Laporan Wartawan Tribunnews.com, Eri Komar Sinaga
TRIBUNNEWS.COM, JAKARTA - Bekas Ketua DPD RI Irman Gusman keberatan dituntut pidana penjara tujuh tahun oleh Jaksa Penuntut Umum pada Komisi Pemberantasan Korupsi.
Melalui kuasa hukumnya, Maqdir Ismail tuntutan tersebut dinilai terlalu tinggi dan tidak sesuai fakta persidangan.
"Menurut hemat kami, ini tuntutan yang berlebihan."

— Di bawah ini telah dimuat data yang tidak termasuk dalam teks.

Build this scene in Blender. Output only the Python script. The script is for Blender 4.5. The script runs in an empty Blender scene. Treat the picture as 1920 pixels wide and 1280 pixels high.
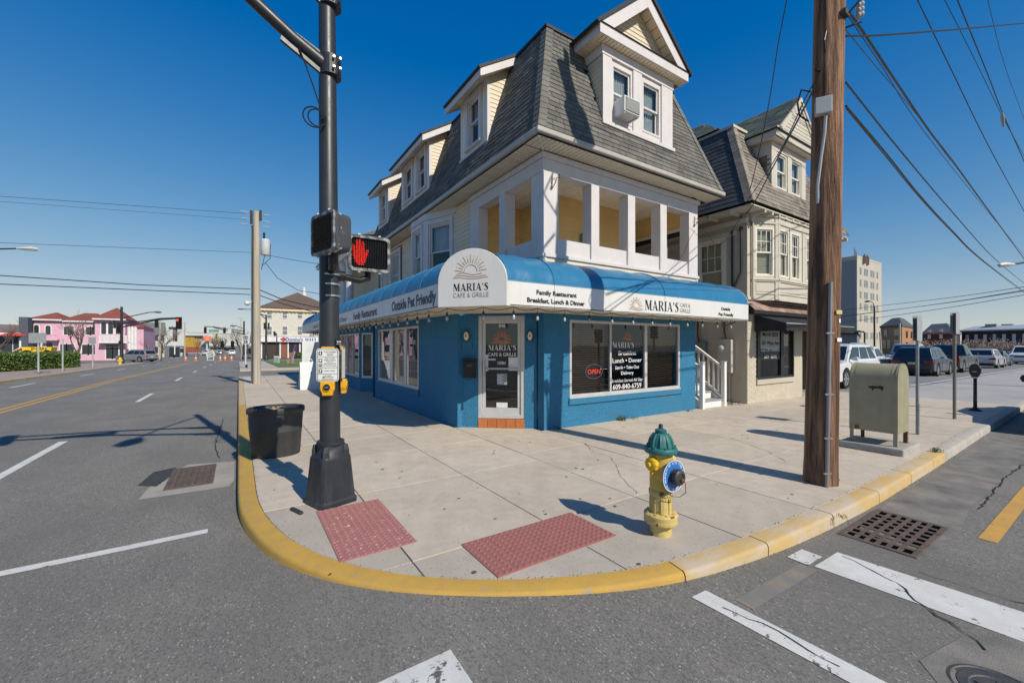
import bpy, bmesh, math, random
from mathutils import Vector, Matrix
random.seed(7)
R = math.radians
SC = bpy.context.scene
COL = SC.collection
V = Vector

# ---------------------------------------------------------------- camera, sky, sun, exposure
cd = bpy.data.cameras.new('camera'); cam = bpy.data.objects.new('camera', cd); COL.objects.link(cam)
cam.location = (0, 0, 1.62); cam.rotation_euler = (R(90), 0, R(56.72 - 90))
cd.sensor_width = 36; cd.lens = 36 * 781 / 1920; cd.shift_y = 7 / 1920
cd.clip_start = .05; cd.clip_end = 6000
SC.camera = cam
SUN_AZ, SUN_EL = -79.0, 40.0            # degrees: direction towards the sun, counter-clockwise from +X
w = bpy.data.worlds.new('World'); SC.world = w; w.use_nodes = True
wn = w.node_tree.nodes; wl = w.node_tree.links
sky = wn.new('ShaderNodeTexSky'); sky.sky_type = 'NISHITA'; sky.sun_disc = False
sky.sun_elevation = R(SUN_EL); sky.sun_rotation = R(90 - SUN_AZ)
sky.air_density = 1.0; sky.dust_density = 0.0; sky.ozone_density = 5.0; sky.altitude = 200
bg = wn['Background']; bg.inputs[1].default_value = .15
hs = wn.new('ShaderNodeHueSaturation'); hs.inputs['Saturation'].default_value = 1.16; wl.new(sky.outputs[0], hs.inputs['Color'])
vm = wn.new('ShaderNodeVectorMath'); vm.operation = 'MULTIPLY_ADD'; vm.inputs[1].default_value = (.35, .35, .35); vm.inputs[2].default_value = (1, 1, 1)   # soft shoulder: keeps the horizon from washing out
dv = wn.new('ShaderNodeVectorMath'); dv.operation = 'DIVIDE'; wl.new(hs.outputs[0], vm.inputs[0]); wl.new(hs.outputs[0], dv.inputs[0]); wl.new(vm.outputs[0], dv.inputs[1])
s1 = wn.new('ShaderNodeVectorMath'); s1.operation = 'SCALE'; s1.inputs['Scale'].default_value = .235; wl.new(dv.outputs[0], s1.inputs[0])
gm_ = wn.new('ShaderNodeGamma'); gm_.inputs[1].default_value = 1.15; wl.new(s1.outputs[0], gm_.inputs[0])
h2s = wn.new('ShaderNodeHueSaturation'); h2s.inputs['Hue'].default_value = .519; h2s.inputs['Saturation'].default_value = 1.24; wl.new(gm_.outputs[0], h2s.inputs['Color'])
s2 = wn.new('ShaderNodeVectorMath'); s2.operation = 'SCALE'; s2.inputs['Scale'].default_value = 7.5; wl.new(h2s.outputs[0], s2.inputs[0]); wl.new(s2.outputs[0], bg.inputs[0])
sd = bpy.data.lights.new('sun', 'SUN'); sun = bpy.data.objects.new('sun', sd); COL.objects.link(sun)
sd.energy = 3.75; sd.angle = R(.5); sd.color = (1, .925, .79)
sun.rotation_euler = (R(90 - SUN_EL), 0, R(SUN_AZ + 90))
sun.location = (3, -20, 30)
SC.view_settings.view_transform = 'Standard'; SC.view_settings.look = 'None'
SC.view_settings.exposure = .34; SC.view_settings.gamma = 1
SC.view_settings.use_curve_mapping = False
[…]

"Misalnya dikatakan tadi yang terbukti ada pengakuan Pak Irman dalam keterangan sebagai saksi dan keterangan itu sudah dicabut," kata Maqdir Ismail di Pengadilan Negeri Tindak Pidana Korupsi Jakarta, Rabu (1/2/2017).
Maqdir mengatakan klienya tidak bisa dihukum karena keterangan tersebut telah dicabut.
Maqdir juga menyesalkan tuntutan jaksa agar majelis hakim mencabut hak politik Irman Gusman.
Menurut Maqdir, hak yang bisa dicabut pengadilan adalah hak yang diberikan pemerintah.
Sementara hak politik, kata dia, adalah hak asasi manusia.
"Sementara ini hak politik didapatkan seeseorang sebagai hak asasi diberikan UUD," katanya.
Menurutnya pencabutan hak poltik perle segera mendapatkan koreksi.
"Saya kira ini yang harus dikoreksi segera secara baik meskipun hak politik ini dicabut hanya tiga tahun. Bukan itu persoalannya bukan itu esensinya," kata Maqdir.
Sebelumnya, Irman Gusman dituntut pidana penjara selama 7 tahun dan denda sebesar Rp 200 juta subsider 5 bulan kurungan.
Irman dinilai terbukti menerima suap Rp 100 juta dari Direktur CV Semesta Berjaya Xaveriandy Sutanto dan istrinya, Memi.
Jaksa juga menuntut agar hakim mencabut hak politik Irman Gusman selama tiga tahun.
Irman diduga menggunakan pengaruhnya untuk mengatur pemberian kuota gula impor dari Perusahaan Umum Badan Urusan Logistik kepada CV Semesta Berjaya.